## [DATASET CONTENT]
※ ※ ※
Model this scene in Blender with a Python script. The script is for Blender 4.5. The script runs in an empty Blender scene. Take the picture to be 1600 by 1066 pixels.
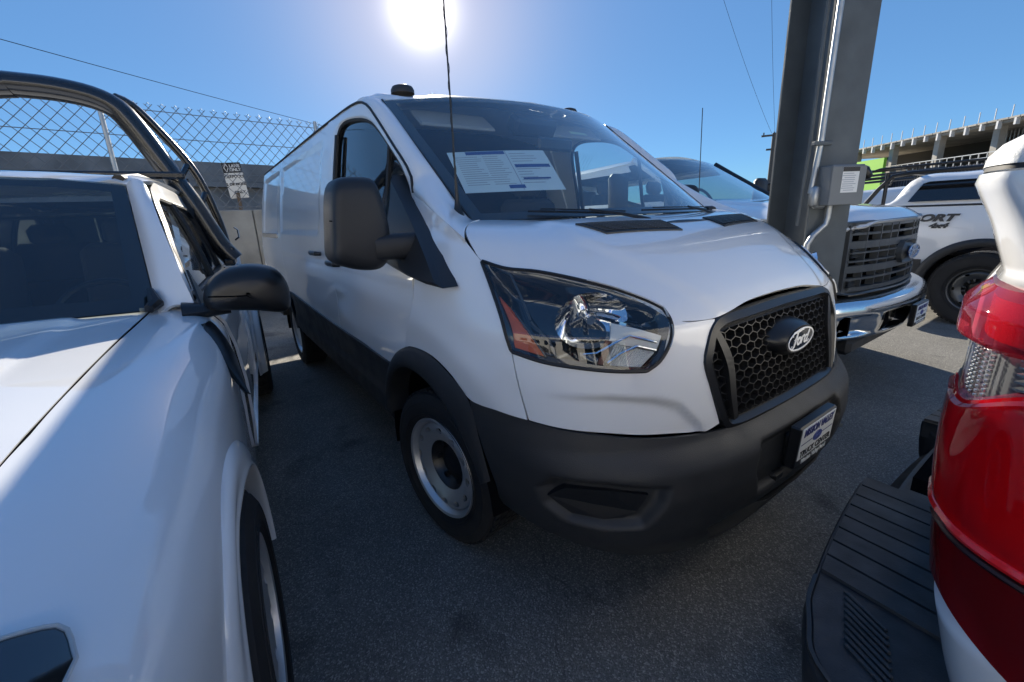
import bpy, math, random
import numpy as np
from mathutils import Vector, Matrix
random.seed(7)
rng = np.random.default_rng(7)
scene = bpy.context.scene
col = scene.collection

# ------------------------------------------------------------------ camera
CAM_POS = (1.62028, -1.65797, 1.4204)
PITCH, ROLL, YAW = math.radians(15.004), math.radians(-2.4356), math.radians(34.85)
cd = bpy.data.cameras.new('camera')
cam = bpy.data.objects.new('camera', cd); col.objects.link(cam)
cd.sensor_width = 36.0; cd.lens = 36.0 * 676.4 / 1600.0
cd.shift_y = -(533.0 - 520.38) / 1600.0
cd.clip_start = 0.02; cd.clip_end = 4000.0
def _axes():
    c, s = math.cos(PITCH), math.sin(PITCH)
    # camera level frame: right = +X, forward = +Y ; the world (x along the van, y to its left) is turned by YAW
    H = Vector((math.sin(YAW), -math.cos(YAW), 0)); L = Vector((math.cos(YAW), math.sin(YAW), 0))
    R0 = Vector((1, 0, 0)); F = Vector((0, c, -s)); U0 = Vector((0, s, c))
    R = R0 * math.cos(ROLL) + U0 * math.sin(ROLL); U = U0 * math.cos(ROLL) - R0 * math.sin(ROLL)
    w = lambda v: Vector((v.dot(H), v.dot(L), v.z))
    return w(R), w(U), w(-F)
_r, _u, _b = _axes()
m = Matrix.Identity(4)
for i, a in enumerate((_r, _u, _b)):
    for j in range(3): m[j][i] = a[j]
m[0][3], m[1][3], m[2][3] = CAM_POS
cam.matrix_world = m
scene.camera = cam

# ------------------------------------------------------------------ sky, sun, exposure
SUN = Vector((-0.8323, 0.4110, 0.3720)).normalized()
world = bpy.data.worlds.new('World'); scene.world = world; world.use_nodes = True
wn = world.node_tree.nodes; wl = world.node_tree.links; wn.clear()
sky = wn.new('ShaderNodeTexSky'); sky.sky_type = 'NISHITA'; sky.sun_disc = False
sky.sun_elevation = math.asin(SUN.z); sky.sun_rotation = math.atan2(SUN.x, SUN.y)
sky.altitude = 0; sky.air_density = 1.0; sky.dust_density = 0.0; sky.ozone_density = 3.0
SKY_STRENGTH = 0.093
bg = wn.new('ShaderNodeBackground'); bg.inputs[1].default_value = SKY_STRENGTH
# even out the sky: brightness compressed, hue kept blue down to the horizon, as the clear morning sky of the picture
bw = wn.new('ShaderNodeRGBToBW'); wl.new(sky.outputs[0], bw.inputs[0])
pw = wn.new('ShaderNodeMath'); pw.operation = 'POWER'; wl.new(bw.outputs[0], pw.inputs[0]); pw.inputs[1].default_value = -0.62
sc_ = wn.new('ShaderNodeVectorMath'); sc_.operation = 'SCALE'; wl.new(sky.outputs[0], sc_.inputs[0]); wl.new(pw.outputs[0], sc_.inputs['Scale'])
tint = wn.new('ShaderNodeVectorMath'); tint.operation = 'MULTIPLY'; tint.inputs[1].default_value = (.76, 1.0, 1.16); wl.new(sc_.outputs[0], tint.inputs[0])
hsv = wn.new('ShaderNodeHueSaturation'); hsv.inputs['Saturation'].default_value = 1.0
tcz = wn.new('ShaderNodeTexCoord'); sep = wn.new('ShaderNodeSeparateXYZ'); wl.new(tcz.outputs['Generated'], sep.inputs[0])
def wm(op, a, b):
    n = wn.new('ShaderNodeMath'); n.operation = op
    for k, v in ((0, a), (1, b)):
        if isinstance(v, (int, float)): n.inputs[k].default_value = v
        else: wl.new(v, n.inputs[k])
    return n.outputs[0]
low = wm('POWER', wm('SUBTRACT', 1.0, wm('MINIMUM', wm('MAXIMUM', sep.outputs[2], 0.0), 1.0)), 9.0)   # near the horizon
hz = wn.new('ShaderNodeMix'); hz.data_type = 'RGBA'; hz.inputs[6].default_value = (1, 1.02, 1.05, 1); hz.inputs[7].default_value = (1.02, 1.50, 2.35, 1); wl.new(low, hz.inputs[0])
mul2 = wn.new('ShaderNodeVectorMath'); mul2.operation = 'MULTIPLY'; wl.new(tint.outputs[0], mul2.inputs[0]); wl.new(hz.outputs[2], mul2.inputs[1])
wl.new(mul2.outputs[0], hsv.inputs['Color']); wl.new(hsv.outputs[0], bg.inputs[0])
# the sun's bright disc and aureole, in the direction the sun lamp shines from
tc = wn.new('ShaderNodeTexCoord')
dot = wn.new('ShaderNodeVectorMath'); dot.operation = 'DOT_PRODUCT'; dot.inputs[1].default_value = SUN
nrm = wn.new('ShaderNodeVectorMath'); nrm.operation = 'NORMALIZE'
wl.new(tc.outputs['Generated'], nrm.inputs[0]); wl.new(nrm.outputs[0], dot.inputs[0])
def wmath(op, a, b=None):
    n = wn.new('ShaderNodeMath'); n.operation = op
    for k, v in ((0, a), (1, b)):
        if v is None: continue
        if isinstance(v, (int, float)): n.inputs[k].default_value = v
        else: wl.new(v, n.inputs[k])
    return n.outputs[0]
cosang = wmath('MAXIMUM', dot.outputs['Value'], 0.0)
g1 = wmath('MULTIPLY', wmath('POWER', cosang, 900.0), .9)
g2 = wmath('MULTIPLY', wmath('POWER', cosang, 60.0), 0.20)
g3 = wmath('MULTIPLY', wmath('POWER', cosang, 5200.0), 14.0)
glow = wmath('ADD', g1, g3)
g2 = wmath('ADD', g2, wmath('MULTIPLY', wmath('POWER', cosang, 16.0), 0.05))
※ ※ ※
## [INSTRUCTIONS FOR THE TASK]
Starting at the top of the listing above, please restate word for word each line up to and including the one that holds "col = scene.collection", omitting every image.

## [PROBLEM SOLUTION]
Model this scene in Blender with a Python script. The script is for Blender 4.5. The script runs in an empty Blender scene. Take the picture to be 1600 by 1066 pixels.
import bpy, math, random
import numpy as np
from mathutils import Vector, Matrix
random.seed(7)
rng = np.random.default_rng(7)
scene = bpy.context.scene
col = scene.collection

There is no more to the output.